Another debt default is something Sri Lanka needs like a hole in the head. Hence the need to explore other avenues to raise finance for rebuilding.

Leader of the United Republic Front and former Cabinet Minister Patali Champika Ranawaka argued in an interview with Derana TV on Monday night that Sri Lanka should leverage its situation as a victim of climate change to gain access to international climate financing to cover at least part of the cost of post-disaster rebuilding, instead of depending on loans. He said that obtaining such climate relief should be part of Sri Lanka’s recovery strategy, and some debt relief should be sought from the carbon-polluting industrialised nations among its creditors.

There is a growing corpus of literature about the pathways vulnerable states can use to seek climate aid. The countries affected by climate change can gain access to international aid and relief through established climate finance mechanisms, humanitarian channels, and multilateral institutions. A dedicated Loss and Damage Fund is now in place to channel resources to vulnerable nations. There have been instances where some vulnerable nations, especially those of the organisations, such as the Small Island Developing States (SIDS), have successfully accessed international climate change finance, relief and legal avenues for support. Tuvalu became one of the first Pacific island nations to access climate finance from the Green Climate Fund. However, UN reports show that SIDS still receive only a fraction of international climate finance relative to their vulnerability. There’s the rub.

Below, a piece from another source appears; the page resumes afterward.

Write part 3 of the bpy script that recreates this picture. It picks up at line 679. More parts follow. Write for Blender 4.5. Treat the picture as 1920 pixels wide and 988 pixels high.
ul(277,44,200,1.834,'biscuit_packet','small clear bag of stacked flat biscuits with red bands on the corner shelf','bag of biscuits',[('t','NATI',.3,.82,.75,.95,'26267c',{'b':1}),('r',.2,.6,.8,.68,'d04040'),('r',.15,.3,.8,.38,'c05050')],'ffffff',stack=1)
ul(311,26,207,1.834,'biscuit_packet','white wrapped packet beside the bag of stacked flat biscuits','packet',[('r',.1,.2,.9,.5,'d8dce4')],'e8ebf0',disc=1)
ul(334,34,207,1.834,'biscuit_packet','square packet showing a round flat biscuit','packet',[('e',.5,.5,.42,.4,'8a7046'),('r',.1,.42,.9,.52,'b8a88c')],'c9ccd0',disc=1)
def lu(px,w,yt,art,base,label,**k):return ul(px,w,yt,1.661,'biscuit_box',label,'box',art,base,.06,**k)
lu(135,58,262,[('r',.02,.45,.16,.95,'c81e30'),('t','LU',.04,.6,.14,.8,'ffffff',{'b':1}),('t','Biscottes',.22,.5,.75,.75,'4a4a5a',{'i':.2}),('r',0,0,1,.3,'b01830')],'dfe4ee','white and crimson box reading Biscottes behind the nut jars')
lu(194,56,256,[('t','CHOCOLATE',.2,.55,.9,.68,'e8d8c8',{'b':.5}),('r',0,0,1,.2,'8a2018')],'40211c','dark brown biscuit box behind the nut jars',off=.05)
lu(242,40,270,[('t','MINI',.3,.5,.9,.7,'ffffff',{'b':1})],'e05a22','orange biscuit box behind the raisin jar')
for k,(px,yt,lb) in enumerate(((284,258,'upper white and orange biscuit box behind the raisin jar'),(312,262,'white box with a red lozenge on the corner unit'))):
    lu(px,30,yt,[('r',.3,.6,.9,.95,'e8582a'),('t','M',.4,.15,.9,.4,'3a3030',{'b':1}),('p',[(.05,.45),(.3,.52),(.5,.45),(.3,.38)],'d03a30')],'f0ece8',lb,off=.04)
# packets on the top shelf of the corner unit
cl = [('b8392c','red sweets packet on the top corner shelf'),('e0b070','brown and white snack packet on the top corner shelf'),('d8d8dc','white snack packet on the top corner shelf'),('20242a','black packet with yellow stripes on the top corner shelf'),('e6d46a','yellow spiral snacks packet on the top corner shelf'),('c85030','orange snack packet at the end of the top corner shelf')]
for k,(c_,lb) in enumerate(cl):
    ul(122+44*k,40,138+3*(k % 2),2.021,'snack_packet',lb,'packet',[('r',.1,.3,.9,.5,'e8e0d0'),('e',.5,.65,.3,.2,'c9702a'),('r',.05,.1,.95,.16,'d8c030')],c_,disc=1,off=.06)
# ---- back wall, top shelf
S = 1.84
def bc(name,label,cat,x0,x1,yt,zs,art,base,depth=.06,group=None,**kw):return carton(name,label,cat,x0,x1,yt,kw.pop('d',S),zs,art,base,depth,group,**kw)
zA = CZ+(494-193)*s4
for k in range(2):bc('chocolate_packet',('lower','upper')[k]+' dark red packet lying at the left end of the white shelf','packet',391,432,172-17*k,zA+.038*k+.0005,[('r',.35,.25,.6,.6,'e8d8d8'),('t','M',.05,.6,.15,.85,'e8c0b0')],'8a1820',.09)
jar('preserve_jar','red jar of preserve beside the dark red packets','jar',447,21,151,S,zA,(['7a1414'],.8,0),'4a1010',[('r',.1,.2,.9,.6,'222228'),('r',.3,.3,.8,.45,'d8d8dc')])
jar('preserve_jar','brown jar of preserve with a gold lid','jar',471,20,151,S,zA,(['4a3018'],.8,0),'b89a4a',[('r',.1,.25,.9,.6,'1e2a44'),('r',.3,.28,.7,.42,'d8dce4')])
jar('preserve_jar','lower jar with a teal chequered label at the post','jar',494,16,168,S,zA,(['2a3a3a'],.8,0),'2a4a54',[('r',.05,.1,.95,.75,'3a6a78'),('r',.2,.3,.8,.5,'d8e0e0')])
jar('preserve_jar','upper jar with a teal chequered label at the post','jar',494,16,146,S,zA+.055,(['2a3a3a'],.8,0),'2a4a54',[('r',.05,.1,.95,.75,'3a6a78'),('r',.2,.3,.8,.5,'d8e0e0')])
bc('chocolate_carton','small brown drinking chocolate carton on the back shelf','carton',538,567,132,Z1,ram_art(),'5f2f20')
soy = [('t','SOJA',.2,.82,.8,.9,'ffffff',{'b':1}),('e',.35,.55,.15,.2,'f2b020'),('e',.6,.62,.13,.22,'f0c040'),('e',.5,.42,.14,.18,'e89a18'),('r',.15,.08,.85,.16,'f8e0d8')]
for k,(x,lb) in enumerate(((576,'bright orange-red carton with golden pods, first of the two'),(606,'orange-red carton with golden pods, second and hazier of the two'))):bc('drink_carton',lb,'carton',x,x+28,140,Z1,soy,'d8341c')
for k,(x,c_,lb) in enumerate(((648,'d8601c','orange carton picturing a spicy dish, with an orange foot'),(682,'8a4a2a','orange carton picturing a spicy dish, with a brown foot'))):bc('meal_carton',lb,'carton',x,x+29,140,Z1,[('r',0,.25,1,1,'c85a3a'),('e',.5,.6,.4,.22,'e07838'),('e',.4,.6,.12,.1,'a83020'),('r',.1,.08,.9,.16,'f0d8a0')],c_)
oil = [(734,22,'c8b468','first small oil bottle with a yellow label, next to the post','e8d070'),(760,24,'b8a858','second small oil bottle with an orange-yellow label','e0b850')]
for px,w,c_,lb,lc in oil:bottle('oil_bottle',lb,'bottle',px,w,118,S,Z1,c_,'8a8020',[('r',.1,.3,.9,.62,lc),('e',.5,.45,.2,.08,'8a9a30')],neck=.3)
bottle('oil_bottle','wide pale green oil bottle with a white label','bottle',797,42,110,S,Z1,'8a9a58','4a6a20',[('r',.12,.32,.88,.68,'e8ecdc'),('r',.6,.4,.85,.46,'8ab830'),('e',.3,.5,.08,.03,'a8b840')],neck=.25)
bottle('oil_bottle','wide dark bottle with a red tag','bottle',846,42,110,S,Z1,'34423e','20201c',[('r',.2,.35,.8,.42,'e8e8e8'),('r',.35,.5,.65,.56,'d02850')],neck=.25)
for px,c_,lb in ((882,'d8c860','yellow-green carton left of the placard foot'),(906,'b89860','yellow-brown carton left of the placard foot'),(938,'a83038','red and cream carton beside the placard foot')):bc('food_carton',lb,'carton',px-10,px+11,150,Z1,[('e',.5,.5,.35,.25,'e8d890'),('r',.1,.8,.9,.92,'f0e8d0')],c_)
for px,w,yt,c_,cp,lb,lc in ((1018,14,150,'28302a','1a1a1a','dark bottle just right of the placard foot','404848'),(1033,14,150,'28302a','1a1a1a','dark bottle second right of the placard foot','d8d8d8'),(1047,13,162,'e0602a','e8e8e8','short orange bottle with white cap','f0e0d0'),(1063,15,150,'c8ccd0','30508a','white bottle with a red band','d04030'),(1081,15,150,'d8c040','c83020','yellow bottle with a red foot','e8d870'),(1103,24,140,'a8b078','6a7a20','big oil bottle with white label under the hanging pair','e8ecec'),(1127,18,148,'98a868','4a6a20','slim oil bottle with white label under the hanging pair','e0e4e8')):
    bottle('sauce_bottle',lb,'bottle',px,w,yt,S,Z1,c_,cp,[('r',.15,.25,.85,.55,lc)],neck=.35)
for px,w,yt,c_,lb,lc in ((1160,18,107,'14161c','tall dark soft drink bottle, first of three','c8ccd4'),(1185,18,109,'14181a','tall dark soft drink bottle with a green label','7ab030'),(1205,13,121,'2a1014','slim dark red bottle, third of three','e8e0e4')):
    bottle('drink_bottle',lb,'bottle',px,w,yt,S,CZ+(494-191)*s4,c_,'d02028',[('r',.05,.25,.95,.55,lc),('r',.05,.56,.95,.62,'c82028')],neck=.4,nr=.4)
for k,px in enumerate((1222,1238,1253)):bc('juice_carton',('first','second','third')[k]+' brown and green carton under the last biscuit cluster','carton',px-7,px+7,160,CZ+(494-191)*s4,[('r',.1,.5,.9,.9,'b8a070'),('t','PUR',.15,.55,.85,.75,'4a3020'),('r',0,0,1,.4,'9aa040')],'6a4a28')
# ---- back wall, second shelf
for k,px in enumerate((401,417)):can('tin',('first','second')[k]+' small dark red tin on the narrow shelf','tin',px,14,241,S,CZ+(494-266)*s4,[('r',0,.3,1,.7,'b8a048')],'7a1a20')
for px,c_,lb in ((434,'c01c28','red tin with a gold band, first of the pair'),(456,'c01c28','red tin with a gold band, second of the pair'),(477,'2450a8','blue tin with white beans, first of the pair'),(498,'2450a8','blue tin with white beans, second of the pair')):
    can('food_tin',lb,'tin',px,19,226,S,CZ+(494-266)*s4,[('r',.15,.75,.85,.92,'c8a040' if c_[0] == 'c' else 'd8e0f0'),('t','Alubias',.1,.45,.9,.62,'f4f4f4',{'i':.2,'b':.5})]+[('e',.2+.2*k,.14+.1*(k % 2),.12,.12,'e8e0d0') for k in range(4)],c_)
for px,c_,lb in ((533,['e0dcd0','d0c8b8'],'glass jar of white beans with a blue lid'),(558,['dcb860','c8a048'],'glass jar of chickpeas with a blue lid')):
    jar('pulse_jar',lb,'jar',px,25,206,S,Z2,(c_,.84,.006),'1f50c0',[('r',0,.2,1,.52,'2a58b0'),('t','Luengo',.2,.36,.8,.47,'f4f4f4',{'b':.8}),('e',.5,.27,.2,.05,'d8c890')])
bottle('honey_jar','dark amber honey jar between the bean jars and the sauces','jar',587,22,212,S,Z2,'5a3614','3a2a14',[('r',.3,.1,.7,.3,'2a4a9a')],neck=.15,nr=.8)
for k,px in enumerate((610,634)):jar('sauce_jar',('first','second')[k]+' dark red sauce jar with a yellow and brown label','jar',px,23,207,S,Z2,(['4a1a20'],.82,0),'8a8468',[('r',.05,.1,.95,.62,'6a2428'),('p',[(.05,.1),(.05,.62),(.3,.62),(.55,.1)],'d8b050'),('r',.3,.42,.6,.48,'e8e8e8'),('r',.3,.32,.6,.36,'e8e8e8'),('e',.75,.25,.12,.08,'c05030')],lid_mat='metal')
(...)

Another method the victim nations can adopt to raise funds is ‘innovate finance’, which has been defined as “creative use of financial markets and partnerships with international finance institutions to support adaptation and resilience in a climate-vulnerable nation”.

What Ranawaka has proposed by way of easing the country’s rebuilding burden to some extent deserves serious consideration. It is hoped that the government will take such views on board at this crucial juncture.